WRITTEN TASK:
Only the lines from the one containing "Write a Blender" through the one containing "def link(s, a, b): s.l.new(a, b)" are to be copied, exactly and with both ends kept.

- - -

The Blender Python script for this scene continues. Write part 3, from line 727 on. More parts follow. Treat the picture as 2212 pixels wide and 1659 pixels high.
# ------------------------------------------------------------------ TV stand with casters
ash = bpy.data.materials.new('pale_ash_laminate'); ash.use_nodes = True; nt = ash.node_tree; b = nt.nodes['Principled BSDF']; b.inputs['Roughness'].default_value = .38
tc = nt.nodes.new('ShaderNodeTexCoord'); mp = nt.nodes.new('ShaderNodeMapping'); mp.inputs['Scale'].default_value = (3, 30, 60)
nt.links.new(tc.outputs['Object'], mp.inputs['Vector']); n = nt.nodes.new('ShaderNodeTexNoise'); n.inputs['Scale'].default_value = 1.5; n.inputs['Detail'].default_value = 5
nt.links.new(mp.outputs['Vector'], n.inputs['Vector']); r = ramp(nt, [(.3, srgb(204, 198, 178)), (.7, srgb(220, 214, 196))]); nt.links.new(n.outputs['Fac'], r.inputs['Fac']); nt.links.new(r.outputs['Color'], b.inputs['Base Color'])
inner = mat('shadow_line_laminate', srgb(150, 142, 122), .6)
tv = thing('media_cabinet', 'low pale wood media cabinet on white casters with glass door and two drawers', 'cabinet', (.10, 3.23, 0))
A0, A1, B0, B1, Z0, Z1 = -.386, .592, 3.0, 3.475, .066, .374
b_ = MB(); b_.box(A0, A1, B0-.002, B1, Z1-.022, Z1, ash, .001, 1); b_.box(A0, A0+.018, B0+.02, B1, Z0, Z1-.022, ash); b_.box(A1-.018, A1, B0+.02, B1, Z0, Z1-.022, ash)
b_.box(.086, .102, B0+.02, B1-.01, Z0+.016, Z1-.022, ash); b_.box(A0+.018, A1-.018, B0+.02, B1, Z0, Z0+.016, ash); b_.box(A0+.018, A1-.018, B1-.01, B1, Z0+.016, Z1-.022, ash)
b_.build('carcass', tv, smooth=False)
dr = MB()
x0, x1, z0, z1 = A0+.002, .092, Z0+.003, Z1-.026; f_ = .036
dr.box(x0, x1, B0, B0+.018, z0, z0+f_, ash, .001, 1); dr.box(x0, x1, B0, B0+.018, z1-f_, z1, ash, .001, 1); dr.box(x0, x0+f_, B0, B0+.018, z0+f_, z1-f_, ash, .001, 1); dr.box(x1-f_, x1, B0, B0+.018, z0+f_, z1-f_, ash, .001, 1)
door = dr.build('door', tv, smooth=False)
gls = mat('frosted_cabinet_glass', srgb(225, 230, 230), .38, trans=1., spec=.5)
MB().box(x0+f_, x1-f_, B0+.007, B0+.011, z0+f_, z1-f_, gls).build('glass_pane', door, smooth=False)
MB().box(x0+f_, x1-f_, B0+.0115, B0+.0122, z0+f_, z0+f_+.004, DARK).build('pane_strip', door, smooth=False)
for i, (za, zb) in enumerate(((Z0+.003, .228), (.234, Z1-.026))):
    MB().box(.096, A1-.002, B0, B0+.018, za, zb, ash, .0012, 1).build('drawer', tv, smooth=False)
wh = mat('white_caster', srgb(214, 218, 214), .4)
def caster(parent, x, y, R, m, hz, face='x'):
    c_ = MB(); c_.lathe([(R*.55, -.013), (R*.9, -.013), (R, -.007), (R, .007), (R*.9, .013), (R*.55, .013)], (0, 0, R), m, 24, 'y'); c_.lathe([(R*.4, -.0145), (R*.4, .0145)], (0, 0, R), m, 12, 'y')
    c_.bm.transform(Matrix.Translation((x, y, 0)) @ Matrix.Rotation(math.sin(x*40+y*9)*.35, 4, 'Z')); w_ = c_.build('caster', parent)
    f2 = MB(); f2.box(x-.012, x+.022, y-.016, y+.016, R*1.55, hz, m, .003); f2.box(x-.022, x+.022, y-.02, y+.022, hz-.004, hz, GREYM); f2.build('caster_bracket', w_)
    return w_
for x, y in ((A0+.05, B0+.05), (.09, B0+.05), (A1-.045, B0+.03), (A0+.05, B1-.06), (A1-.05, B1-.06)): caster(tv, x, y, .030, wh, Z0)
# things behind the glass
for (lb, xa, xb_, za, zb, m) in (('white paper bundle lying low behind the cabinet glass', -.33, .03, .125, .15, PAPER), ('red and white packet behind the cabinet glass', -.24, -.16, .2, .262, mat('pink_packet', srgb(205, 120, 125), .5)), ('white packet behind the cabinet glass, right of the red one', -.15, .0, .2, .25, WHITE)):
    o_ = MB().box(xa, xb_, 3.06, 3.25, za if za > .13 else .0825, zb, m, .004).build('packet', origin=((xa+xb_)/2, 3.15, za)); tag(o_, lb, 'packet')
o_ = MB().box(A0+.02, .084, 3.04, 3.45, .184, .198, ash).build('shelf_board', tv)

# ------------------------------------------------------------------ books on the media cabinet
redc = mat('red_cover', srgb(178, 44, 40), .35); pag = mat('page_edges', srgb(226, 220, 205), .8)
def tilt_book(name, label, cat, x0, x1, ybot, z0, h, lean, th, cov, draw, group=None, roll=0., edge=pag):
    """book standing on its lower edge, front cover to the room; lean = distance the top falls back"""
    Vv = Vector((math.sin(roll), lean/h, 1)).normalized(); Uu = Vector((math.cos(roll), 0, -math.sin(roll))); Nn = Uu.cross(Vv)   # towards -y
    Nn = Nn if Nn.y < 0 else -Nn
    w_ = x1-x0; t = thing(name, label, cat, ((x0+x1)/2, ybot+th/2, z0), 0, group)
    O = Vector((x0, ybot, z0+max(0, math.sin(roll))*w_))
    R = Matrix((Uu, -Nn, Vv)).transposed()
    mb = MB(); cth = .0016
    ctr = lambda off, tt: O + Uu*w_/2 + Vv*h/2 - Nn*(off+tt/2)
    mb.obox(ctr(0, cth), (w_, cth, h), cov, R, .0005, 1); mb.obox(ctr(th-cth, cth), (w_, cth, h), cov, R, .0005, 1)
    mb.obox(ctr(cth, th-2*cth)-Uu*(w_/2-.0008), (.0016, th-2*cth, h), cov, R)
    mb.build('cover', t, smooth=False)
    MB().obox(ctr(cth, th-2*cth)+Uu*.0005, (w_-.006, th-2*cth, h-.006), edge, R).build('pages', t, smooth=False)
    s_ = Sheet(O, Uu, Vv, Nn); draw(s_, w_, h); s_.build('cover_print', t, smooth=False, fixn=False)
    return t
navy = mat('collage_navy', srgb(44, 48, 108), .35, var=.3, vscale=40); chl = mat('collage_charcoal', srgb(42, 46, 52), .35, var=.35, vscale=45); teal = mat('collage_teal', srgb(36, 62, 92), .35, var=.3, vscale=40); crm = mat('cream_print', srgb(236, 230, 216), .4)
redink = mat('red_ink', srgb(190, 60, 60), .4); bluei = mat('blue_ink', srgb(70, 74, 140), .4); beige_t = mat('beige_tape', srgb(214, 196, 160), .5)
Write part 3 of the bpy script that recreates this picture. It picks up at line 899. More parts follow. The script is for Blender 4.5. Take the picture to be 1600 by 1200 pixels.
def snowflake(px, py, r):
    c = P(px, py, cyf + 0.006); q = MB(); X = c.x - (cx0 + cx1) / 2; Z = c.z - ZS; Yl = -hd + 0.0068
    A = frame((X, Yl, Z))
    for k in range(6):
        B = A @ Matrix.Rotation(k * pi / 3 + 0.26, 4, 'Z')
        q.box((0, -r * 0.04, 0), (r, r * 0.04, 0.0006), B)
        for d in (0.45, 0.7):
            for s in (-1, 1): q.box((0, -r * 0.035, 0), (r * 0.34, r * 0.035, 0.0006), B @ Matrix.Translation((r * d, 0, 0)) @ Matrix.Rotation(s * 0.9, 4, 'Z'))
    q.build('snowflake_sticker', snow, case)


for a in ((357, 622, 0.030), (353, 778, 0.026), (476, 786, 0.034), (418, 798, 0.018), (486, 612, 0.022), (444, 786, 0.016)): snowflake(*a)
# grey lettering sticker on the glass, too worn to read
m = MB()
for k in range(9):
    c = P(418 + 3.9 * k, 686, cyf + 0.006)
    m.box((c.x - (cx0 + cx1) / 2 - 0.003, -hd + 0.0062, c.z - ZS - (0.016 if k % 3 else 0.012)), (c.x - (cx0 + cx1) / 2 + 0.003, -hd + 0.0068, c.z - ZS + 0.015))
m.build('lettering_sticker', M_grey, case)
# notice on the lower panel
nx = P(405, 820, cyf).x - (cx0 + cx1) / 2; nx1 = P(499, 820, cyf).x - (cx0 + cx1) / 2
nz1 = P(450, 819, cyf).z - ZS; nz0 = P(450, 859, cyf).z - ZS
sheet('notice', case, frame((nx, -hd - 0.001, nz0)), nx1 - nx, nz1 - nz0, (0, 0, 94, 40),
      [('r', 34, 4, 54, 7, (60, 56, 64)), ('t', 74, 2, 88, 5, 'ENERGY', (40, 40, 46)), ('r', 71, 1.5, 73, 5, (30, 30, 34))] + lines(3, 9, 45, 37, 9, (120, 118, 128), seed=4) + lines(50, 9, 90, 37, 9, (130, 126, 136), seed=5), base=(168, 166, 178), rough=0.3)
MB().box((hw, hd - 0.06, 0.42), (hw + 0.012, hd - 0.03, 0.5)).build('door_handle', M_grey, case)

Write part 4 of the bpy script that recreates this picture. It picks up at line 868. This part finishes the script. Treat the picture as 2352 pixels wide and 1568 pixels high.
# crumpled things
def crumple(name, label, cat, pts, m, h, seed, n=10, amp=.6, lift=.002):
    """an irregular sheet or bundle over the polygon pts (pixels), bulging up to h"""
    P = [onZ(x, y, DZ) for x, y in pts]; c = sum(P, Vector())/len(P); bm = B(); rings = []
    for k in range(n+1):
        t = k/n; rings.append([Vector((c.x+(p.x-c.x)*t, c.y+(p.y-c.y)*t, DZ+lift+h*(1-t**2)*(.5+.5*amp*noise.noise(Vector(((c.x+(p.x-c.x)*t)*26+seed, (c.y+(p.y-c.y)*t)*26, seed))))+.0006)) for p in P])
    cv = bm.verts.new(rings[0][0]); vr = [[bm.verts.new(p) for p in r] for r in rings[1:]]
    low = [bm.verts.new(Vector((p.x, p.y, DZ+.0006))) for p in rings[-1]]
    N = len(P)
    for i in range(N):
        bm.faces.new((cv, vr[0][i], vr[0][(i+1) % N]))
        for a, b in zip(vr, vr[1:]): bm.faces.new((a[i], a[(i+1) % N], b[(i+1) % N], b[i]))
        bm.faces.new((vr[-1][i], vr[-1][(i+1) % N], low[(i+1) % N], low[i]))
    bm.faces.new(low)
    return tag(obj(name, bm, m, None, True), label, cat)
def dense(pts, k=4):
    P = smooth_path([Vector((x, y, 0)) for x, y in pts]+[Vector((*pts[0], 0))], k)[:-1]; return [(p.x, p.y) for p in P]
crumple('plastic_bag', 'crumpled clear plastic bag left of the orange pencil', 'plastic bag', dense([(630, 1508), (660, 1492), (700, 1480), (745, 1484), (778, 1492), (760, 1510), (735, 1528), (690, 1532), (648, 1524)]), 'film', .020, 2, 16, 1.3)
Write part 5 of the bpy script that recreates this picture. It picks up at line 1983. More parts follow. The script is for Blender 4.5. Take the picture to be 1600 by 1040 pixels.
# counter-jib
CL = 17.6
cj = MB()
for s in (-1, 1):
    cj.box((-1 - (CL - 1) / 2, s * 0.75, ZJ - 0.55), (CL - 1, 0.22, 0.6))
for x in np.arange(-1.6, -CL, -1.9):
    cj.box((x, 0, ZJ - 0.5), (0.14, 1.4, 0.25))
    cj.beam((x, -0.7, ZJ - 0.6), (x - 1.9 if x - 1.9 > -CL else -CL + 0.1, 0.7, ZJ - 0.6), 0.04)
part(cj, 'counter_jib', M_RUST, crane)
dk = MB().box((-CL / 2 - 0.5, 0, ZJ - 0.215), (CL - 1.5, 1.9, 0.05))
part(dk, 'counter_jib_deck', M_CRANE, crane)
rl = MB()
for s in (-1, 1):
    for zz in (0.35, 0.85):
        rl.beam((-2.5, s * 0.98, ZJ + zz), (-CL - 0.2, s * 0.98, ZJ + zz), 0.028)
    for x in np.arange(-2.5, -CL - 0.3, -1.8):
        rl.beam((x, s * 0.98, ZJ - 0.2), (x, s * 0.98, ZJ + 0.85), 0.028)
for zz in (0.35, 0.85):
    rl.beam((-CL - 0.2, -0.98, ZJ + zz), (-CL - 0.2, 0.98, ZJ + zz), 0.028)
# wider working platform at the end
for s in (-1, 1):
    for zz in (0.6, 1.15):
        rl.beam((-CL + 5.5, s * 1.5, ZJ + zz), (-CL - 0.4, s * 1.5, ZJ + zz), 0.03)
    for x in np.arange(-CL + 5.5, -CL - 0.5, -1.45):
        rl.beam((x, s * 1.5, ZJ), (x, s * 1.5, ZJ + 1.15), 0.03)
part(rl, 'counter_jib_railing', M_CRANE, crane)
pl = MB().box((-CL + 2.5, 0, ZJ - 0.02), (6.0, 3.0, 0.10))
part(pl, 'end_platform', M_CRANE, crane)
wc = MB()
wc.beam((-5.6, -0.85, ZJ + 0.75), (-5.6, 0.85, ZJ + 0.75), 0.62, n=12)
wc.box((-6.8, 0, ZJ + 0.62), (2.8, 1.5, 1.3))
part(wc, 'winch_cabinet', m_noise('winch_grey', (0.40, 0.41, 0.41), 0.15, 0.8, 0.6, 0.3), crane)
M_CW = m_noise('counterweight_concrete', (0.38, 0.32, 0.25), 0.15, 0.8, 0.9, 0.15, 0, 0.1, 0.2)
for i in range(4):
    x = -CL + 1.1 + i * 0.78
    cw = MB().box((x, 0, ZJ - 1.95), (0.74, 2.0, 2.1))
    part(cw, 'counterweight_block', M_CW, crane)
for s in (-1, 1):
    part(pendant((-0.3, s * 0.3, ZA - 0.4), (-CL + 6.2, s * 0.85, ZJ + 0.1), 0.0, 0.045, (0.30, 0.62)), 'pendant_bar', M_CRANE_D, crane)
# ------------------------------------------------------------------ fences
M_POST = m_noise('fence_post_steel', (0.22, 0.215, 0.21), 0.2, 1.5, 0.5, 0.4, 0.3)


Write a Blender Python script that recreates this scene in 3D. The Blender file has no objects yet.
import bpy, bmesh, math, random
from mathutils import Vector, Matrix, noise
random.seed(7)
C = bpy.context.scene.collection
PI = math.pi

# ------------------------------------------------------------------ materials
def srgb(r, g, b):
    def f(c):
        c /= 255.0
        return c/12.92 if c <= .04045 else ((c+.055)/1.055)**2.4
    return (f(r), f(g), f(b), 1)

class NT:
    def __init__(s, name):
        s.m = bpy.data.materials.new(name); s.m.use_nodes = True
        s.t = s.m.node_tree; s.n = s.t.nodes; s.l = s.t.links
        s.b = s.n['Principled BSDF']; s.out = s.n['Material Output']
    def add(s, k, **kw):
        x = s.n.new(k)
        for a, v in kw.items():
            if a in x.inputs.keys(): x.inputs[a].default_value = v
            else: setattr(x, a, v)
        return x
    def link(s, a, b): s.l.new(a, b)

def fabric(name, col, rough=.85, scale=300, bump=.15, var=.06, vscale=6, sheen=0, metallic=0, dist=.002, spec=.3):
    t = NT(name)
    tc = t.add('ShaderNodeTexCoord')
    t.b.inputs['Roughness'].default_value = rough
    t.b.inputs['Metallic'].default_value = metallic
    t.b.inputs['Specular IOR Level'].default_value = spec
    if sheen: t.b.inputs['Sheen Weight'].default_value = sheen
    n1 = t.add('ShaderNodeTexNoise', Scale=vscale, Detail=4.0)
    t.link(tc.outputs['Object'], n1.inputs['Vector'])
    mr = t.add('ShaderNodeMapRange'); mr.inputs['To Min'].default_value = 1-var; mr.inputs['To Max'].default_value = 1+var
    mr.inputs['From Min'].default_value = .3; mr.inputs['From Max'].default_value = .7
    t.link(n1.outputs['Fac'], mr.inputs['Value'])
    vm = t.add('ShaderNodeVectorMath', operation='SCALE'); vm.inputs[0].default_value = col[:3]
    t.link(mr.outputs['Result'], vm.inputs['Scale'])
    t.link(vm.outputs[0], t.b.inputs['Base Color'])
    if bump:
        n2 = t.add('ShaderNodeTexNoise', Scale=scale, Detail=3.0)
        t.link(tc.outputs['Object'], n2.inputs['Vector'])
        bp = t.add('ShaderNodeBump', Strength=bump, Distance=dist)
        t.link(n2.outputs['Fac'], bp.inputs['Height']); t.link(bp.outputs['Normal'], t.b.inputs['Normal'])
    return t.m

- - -

TASK ANSWER:
Write a Blender Python script that recreates this scene in 3D. The Blender file has no objects yet.
import bpy, bmesh, math, random
from mathutils import Vector, Matrix, noise
random.seed(7)
C = bpy.context.scene.collection
PI = math.pi

# ------------------------------------------------------------------ materials
def srgb(r, g, b):
    def f(c):
        c /= 255.0
        return c/12.92 if c <= .04045 else ((c+.055)/1.055)**2.4
    return (f(r), f(g), f(b), 1)

class NT:
    def __init__(s, name):
        s.m = bpy.data.materials.new(name); s.m.use_nodes = True
        s.t = s.m.node_tree; s.n = s.t.nodes; s.l = s.t.links
        s.b = s.n['Principled BSDF']; s.out = s.n['Material Output']
    def add(s, k, **kw):
        x = s.n.new(k)
        for a, v in kw.items():
            if a in x.inputs.keys(): x.inputs[a].default_value = v
            else: setattr(x, a, v)
        return x
    def link(s, a, b): s.l.new(a, b)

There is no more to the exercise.